The amendments to the NRAS Act will permit the NRAS Regulations to provide for the Secretary of the Department of Social Services to have a power
of dispensation for a breach of the requirement in a specific instance, where
it is established that the excessive charge for rent occurred because
of inadvertence and the tenant has been fully compensated for the error.
The NRAS Act requires the NRAS Regulations to prescribe maximum vacancy periods for approved rental dwellings. The prescriptive nature of the current vacancy provisions has been amended to allow greater flexibility for the NRAS Regulations to prescribe permitted vacancy periods. This flexibility will assist
in the future administration of NRAS should changes be required on how the maximum vacancy periods are to operate.

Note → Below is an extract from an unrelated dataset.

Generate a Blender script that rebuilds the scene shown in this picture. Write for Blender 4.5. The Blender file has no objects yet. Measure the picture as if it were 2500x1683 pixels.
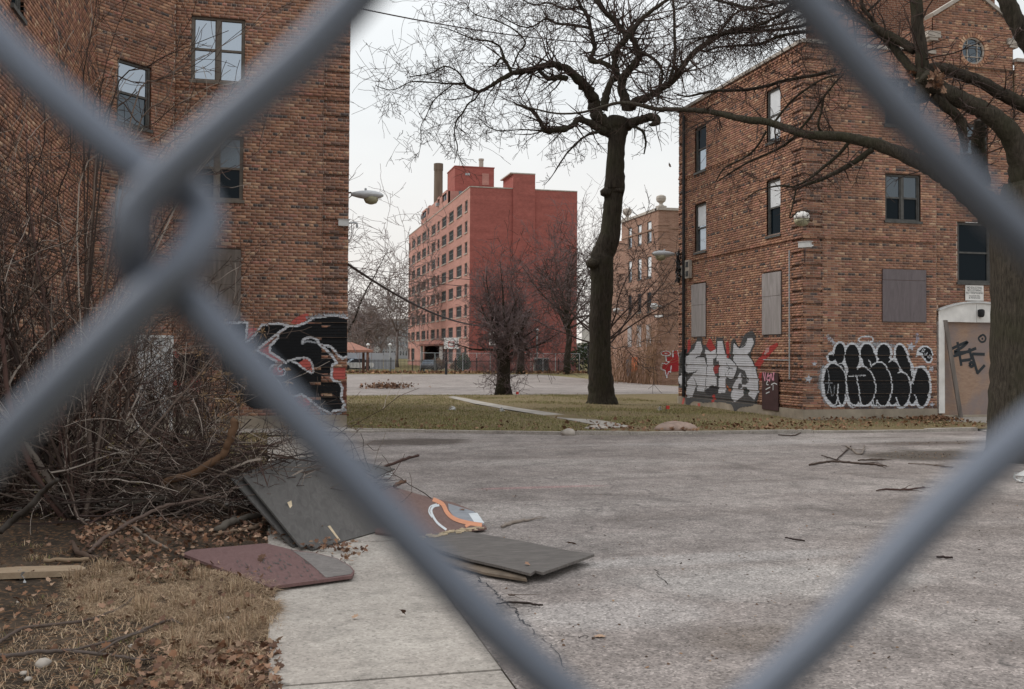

The Commonwealth relies on a number of heads of legislative power under the Constitution to support the NRAS Act. The amendments set out these Constitutional powers and give the NRAS Act operation within the scope
of these powers.
While most of the approved participants in NRAS behave appropriately
in relation to investors, a small number of approved participants do not treat investors fairly. Examples of poor behaviour include delays in passing
on incentives to investors, and the provision of misleading communications
to investors. The amendments will allow the Secretary of the Department
of Social Services to accept and then, if necessary, enforce a voluntary enforceable undertaking from an approved participant. This compliance tool will assist the Department of Social Services to modify the behaviour of some approved participants. In some cases, accepting an enforceable undertaking may be a more appropriate compliance response than transferring or revoking an allocation.
There will be no further new allocations in NRAS. The amendments to the NRAS Act will allow the NRAS Regulations to be simplified by the removal
of provisions relating to the issue of new allocations.
The Government is committed to reducing rental costs for low and moderate income households. This Bill lays the foundation for improving the NRAS legislative framework to support the efficient administration of NRAS.
Ordered that further consideration of the second reading of this bill be adjourned to the first sitting day of the next period of sittings, in accordance with standing order 111.
Ordered that the bills be listed on the Notice Paper as separate orders of the day.